Take the material below and write it all out again exactly.

# START OF Record list

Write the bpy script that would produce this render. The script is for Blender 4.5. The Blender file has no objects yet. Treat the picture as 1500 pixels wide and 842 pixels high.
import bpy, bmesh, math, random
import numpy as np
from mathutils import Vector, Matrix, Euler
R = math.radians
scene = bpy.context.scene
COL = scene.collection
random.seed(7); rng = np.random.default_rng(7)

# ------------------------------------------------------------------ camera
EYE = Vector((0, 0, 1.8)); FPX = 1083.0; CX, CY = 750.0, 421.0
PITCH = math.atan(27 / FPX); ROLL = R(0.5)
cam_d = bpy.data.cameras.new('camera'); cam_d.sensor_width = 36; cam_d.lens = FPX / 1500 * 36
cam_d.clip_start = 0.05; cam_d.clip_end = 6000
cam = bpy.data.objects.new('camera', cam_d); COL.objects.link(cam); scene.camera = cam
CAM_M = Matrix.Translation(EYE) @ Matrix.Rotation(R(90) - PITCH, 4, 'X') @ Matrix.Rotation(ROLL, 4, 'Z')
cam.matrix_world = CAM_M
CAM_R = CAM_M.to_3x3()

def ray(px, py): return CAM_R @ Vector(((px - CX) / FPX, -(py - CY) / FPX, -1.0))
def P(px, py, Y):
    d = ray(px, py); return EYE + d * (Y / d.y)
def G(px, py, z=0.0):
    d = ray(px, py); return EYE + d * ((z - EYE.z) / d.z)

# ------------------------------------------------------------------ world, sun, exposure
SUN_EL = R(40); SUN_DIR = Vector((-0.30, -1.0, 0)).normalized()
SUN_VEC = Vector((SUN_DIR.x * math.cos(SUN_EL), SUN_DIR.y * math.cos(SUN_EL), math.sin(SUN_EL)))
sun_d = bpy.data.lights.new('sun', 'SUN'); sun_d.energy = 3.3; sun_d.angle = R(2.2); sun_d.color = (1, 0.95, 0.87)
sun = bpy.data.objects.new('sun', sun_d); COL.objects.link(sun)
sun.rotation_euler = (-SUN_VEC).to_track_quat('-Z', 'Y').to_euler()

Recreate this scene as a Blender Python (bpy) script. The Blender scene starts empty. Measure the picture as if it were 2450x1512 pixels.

# END OF Record list

Expected answer:
Write the bpy script that would produce this render. The script is for Blender 4.5. The Blender file has no objects yet. Treat the picture as 1500 pixels wide and 842 pixels high.
import bpy, bmesh, math, random
import numpy as np
from mathutils import Vector, Matrix, Euler
R = math.radians
scene = bpy.context.scene
COL = scene.collection
random.seed(7); rng = np.random.default_rng(7)

# ------------------------------------------------------------------ camera
EYE = Vector((0, 0, 1.8)); FPX = 1083.0; CX, CY = 750.0, 421.0
PITCH = math.atan(27 / FPX); ROLL = R(0.5)
cam_d = bpy.data.cameras.new('camera'); cam_d.sensor_width = 36; cam_d.lens = FPX / 1500 * 36
cam_d.clip_start = 0.05; cam_d.clip_end = 6000
cam = bpy.data.objects.new('camera', cam_d); COL.objects.link(cam); scene.camera = cam
CAM_M = Matrix.Translation(EYE) @ Matrix.Rotation(R(90) - PITCH, 4, 'X') @ Matrix.Rotation(ROLL, 4, 'Z')
cam.matrix_world = CAM_M
CAM_R = CAM_M.to_3x3()

def ray(px, py): return CAM_R @ Vector(((px - CX) / FPX, -(py - CY) / FPX, -1.0))
def P(px, py, Y):
    d = ray(px, py); return EYE + d * (Y / d.y)
def G(px, py, z=0.0):
    d = ray(px, py); return EYE + d * ((z - EYE.z) / d.z)

# ------------------------------------------------------------------ world, sun, exposure
SUN_EL = R(40); SUN_DIR = Vector((-0.30, -1.0, 0)).normalized()
SUN_VEC = Vector((SUN_DIR.x * math.cos(SUN_EL), SUN_DIR.y * math.cos(SUN_EL), math.sin(SUN_EL)))
sun_d = bpy.data.lights.new('sun', 'SUN'); sun_d.energy = 3.3; sun_d.angle = R(2.2); sun_d.color = (1, 0.95, 0.87)
sun = bpy.data.objects.new('sun', sun_d); COL.objects.link(sun)
sun.rotation_euler = (-SUN_VEC).to_track_quat('-Z', 'Y').to_euler()

Recreate this scene as a Blender Python (bpy) script. The Blender scene starts empty. Measure the picture as if it were 2450x1512 pixels.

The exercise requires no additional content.